THE resource industry employer group AMMA (Australian Mines and Metals Association) chief executive, Steve Knott, has welcomed the scrapping of the Federal Government's 1.5 percent levy to fund the Paid Parental Leave (PPL) scheme.

"THE Prime Minister’s announcement that he will not proceed with the 1.5 percent business levy to fund the government’s former paid parental leave scheme comes as welcome news to the Australian resource industry," Mr Knott said.

"Our industry strongly backs government and private sector initiatives to improve support for working parents, but has long argued that those larger businesses who already innovate and lead the way should not be penalised, nor asked to subsidise social policies that should be paid for from general revenues.

"AMMA has been on the record as early as 2010 highlighting the significant investments individual resource employers put into their own PPL and other parental support packages.
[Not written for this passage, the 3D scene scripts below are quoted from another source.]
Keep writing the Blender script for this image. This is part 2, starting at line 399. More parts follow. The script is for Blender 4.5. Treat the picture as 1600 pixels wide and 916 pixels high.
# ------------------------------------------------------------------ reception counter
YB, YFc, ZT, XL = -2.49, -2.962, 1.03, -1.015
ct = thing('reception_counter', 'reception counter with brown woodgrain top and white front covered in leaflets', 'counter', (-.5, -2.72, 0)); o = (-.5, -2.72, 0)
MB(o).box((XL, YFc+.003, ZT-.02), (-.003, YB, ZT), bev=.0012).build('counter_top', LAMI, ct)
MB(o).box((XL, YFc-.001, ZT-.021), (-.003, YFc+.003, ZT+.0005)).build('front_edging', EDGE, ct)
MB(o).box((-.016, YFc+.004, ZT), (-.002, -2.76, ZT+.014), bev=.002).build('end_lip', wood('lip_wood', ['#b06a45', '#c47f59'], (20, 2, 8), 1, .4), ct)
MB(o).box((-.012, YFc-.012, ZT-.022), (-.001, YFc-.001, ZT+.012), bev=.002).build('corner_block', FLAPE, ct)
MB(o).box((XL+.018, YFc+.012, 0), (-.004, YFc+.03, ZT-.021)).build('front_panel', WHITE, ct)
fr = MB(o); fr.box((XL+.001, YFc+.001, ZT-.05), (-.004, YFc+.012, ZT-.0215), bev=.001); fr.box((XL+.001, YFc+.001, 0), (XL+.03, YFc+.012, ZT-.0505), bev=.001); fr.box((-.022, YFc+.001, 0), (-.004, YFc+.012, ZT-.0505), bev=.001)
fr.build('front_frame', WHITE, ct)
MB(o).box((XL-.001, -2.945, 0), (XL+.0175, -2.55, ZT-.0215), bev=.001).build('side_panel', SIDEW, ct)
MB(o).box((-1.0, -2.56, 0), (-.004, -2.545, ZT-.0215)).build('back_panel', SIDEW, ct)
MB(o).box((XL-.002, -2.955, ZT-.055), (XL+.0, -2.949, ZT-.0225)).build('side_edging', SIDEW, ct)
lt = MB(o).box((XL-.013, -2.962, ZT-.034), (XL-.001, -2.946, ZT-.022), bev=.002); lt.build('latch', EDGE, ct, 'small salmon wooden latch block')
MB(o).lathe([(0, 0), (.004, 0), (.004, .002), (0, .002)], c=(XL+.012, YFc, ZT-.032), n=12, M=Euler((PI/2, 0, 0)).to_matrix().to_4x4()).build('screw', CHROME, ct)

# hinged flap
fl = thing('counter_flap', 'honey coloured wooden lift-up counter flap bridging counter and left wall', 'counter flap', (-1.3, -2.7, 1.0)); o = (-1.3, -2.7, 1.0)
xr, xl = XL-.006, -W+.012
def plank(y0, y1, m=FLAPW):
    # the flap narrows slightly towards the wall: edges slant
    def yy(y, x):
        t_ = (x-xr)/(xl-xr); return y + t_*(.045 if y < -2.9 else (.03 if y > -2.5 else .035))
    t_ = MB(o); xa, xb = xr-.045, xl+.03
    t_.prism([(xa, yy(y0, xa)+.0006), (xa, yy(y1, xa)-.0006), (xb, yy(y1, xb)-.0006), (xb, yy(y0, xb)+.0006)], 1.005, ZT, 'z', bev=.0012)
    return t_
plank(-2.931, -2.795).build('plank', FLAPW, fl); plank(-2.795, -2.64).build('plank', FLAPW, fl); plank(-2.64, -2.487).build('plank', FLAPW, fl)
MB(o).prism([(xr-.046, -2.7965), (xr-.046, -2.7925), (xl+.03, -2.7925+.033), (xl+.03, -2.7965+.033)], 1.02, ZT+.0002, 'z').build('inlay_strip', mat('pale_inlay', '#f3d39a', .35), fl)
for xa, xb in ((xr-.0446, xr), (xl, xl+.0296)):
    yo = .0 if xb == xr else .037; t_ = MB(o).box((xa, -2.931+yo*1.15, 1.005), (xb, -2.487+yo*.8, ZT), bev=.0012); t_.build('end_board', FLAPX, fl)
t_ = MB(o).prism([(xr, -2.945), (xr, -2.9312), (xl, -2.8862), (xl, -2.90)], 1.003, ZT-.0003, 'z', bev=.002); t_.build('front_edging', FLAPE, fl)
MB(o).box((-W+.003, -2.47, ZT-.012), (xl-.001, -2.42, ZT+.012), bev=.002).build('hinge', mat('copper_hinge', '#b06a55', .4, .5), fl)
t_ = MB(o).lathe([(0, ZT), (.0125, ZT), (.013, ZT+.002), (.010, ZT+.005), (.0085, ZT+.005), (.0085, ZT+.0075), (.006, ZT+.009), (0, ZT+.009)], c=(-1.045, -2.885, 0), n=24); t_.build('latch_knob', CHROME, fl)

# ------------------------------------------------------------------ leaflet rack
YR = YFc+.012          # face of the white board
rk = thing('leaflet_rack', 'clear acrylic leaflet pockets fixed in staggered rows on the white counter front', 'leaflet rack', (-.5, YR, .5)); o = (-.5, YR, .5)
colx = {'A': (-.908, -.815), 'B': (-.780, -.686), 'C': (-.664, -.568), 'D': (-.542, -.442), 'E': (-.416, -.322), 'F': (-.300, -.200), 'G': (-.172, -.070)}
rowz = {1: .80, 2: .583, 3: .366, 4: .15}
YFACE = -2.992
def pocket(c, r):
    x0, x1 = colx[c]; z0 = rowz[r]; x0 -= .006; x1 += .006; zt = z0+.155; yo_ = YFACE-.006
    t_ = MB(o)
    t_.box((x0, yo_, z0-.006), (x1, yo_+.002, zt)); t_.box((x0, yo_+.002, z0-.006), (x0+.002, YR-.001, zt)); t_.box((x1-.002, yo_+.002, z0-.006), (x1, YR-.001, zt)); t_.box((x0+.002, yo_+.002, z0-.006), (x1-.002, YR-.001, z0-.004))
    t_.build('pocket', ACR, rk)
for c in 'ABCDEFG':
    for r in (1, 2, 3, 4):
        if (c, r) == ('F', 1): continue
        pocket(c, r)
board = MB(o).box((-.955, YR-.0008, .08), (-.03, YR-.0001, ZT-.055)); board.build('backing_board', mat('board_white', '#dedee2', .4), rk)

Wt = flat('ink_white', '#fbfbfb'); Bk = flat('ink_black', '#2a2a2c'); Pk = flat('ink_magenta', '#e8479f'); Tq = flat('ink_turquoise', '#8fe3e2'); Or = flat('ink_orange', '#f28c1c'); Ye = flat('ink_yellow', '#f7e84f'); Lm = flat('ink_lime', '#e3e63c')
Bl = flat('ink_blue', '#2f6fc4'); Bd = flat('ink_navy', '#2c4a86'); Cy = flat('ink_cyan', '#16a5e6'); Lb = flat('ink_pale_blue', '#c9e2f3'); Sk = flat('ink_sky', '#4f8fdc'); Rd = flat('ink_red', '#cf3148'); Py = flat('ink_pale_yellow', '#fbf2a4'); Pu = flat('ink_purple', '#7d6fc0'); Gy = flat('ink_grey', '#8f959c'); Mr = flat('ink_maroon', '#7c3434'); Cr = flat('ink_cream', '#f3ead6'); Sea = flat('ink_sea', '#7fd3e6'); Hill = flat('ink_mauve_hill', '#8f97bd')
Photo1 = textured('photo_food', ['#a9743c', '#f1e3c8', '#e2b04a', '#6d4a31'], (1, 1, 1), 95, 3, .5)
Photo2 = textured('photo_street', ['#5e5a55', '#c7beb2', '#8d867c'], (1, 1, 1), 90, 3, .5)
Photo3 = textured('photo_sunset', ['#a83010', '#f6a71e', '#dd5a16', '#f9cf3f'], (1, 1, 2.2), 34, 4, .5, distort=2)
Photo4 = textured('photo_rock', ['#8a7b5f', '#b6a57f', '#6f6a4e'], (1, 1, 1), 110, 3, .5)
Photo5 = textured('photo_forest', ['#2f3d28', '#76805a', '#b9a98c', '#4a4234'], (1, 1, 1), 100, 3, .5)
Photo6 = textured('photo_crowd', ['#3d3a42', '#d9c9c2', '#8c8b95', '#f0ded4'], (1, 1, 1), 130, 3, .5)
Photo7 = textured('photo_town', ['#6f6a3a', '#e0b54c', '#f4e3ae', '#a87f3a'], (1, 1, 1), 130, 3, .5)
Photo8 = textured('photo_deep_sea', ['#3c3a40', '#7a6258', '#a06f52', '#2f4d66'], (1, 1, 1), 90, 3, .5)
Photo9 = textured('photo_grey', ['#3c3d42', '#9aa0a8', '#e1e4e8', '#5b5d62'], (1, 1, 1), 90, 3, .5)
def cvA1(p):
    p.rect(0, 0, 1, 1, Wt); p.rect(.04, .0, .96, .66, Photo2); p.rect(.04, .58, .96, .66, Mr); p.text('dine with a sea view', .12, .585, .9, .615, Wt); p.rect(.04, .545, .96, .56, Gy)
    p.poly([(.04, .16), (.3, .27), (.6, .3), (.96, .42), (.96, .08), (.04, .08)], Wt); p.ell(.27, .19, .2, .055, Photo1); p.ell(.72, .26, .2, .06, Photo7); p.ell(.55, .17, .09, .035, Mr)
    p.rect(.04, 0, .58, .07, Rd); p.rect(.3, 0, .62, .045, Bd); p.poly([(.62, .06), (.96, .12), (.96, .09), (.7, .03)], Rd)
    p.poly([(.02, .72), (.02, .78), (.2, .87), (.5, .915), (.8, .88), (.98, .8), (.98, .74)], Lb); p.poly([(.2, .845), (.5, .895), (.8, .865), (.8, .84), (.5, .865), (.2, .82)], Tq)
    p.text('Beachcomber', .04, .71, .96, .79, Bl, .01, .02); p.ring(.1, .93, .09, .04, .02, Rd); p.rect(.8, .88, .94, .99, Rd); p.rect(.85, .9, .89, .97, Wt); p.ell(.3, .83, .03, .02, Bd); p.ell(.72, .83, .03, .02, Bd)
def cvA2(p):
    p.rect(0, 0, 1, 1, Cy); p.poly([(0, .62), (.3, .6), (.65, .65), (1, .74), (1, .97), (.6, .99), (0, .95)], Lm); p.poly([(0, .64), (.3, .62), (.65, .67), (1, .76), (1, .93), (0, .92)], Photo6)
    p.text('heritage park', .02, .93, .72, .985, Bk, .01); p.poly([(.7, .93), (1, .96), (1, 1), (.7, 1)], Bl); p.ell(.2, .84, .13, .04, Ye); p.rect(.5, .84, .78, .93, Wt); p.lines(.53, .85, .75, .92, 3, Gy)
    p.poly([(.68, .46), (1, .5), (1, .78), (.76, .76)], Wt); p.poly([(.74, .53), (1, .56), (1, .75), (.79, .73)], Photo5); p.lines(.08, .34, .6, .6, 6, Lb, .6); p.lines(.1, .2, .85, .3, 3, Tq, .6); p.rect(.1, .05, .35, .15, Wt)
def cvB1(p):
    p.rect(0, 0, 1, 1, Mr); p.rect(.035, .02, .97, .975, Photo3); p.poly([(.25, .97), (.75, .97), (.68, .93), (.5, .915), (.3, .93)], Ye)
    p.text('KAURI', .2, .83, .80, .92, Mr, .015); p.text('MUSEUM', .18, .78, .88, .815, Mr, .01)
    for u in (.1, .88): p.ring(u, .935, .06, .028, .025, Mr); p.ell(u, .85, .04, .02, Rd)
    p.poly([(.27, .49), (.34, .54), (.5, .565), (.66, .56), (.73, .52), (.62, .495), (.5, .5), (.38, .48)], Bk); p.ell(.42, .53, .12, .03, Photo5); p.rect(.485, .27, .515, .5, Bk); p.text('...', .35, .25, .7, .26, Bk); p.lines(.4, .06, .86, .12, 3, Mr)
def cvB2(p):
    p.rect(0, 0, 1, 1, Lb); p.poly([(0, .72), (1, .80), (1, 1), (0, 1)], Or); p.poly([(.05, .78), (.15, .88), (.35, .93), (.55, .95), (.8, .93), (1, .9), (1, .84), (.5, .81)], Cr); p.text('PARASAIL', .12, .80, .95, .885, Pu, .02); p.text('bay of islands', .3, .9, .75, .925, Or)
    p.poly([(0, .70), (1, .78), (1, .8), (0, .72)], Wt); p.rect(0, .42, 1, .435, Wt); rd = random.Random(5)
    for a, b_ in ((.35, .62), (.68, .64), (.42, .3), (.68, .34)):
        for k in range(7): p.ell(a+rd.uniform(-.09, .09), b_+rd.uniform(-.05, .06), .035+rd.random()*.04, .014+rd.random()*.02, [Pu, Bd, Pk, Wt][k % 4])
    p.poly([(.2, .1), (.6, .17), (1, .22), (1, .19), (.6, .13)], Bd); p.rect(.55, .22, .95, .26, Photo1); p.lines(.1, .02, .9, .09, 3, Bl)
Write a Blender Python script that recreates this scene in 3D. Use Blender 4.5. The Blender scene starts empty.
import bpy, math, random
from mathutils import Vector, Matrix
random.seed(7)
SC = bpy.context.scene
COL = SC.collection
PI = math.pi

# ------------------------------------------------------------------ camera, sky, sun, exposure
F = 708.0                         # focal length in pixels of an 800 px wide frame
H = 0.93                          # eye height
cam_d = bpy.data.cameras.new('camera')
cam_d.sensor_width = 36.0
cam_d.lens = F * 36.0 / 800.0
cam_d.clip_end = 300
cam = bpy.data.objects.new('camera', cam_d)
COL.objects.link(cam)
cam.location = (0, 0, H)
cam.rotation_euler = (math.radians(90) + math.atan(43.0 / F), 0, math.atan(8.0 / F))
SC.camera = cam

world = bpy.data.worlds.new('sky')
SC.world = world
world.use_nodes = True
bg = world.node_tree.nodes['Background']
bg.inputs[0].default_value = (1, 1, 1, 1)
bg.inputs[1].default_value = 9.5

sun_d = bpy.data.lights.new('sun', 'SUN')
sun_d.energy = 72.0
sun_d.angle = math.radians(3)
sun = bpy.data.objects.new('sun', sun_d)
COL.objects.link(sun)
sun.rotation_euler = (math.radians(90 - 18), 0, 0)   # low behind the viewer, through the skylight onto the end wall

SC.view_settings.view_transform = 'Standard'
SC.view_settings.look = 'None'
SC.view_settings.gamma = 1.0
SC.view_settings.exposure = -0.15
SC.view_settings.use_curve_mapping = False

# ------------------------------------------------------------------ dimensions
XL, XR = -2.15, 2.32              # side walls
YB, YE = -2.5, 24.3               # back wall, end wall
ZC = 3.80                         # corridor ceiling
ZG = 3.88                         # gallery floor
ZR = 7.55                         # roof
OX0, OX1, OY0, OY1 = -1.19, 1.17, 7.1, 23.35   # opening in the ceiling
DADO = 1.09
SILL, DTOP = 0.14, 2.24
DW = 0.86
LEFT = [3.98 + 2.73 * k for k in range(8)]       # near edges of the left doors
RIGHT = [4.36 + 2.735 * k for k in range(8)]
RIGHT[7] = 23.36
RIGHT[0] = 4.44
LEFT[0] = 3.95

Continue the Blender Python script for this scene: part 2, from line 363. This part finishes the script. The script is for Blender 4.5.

It is not their role to then provide special funding for smaller businesses who don’t have internal PPL schemes," Mr Knott said.

"The decision to scrap the promised 1.5 percent corporate tax cut will therefore be of no practical consequence to those large employers which would have also been required to pay the PPL levy.

"The more fundamental consideration must be whether our levels of corporate taxes for all sizes of business are competitive and the extent to which they encourage or discourage investment and job creation in this country.

"With all areas of the resource industry under increasing pressure, the cost of operating in Australia needs to reduce if we are to remain globally competitive."

Mr Knott said Australia must have a national taxation system that can effectively progress important social and economic policies, without the need for additional levies.

"This must be balanced with the need for competitive Australian businesses and a competitive tax platform for attracting global investment," he said.

"The Treasurer recently called for a national conversation on our taxation system, which business will strongly support if it engages with fundamental questions affecting Australia’s competiveness.

"In the lead up to the 2015 Budget, we urge the government to carefully consider the comparative levels of all taxes, including levies and royalties, across our global competitors and start to address incentives and disincentives to investing and doing business in Australia."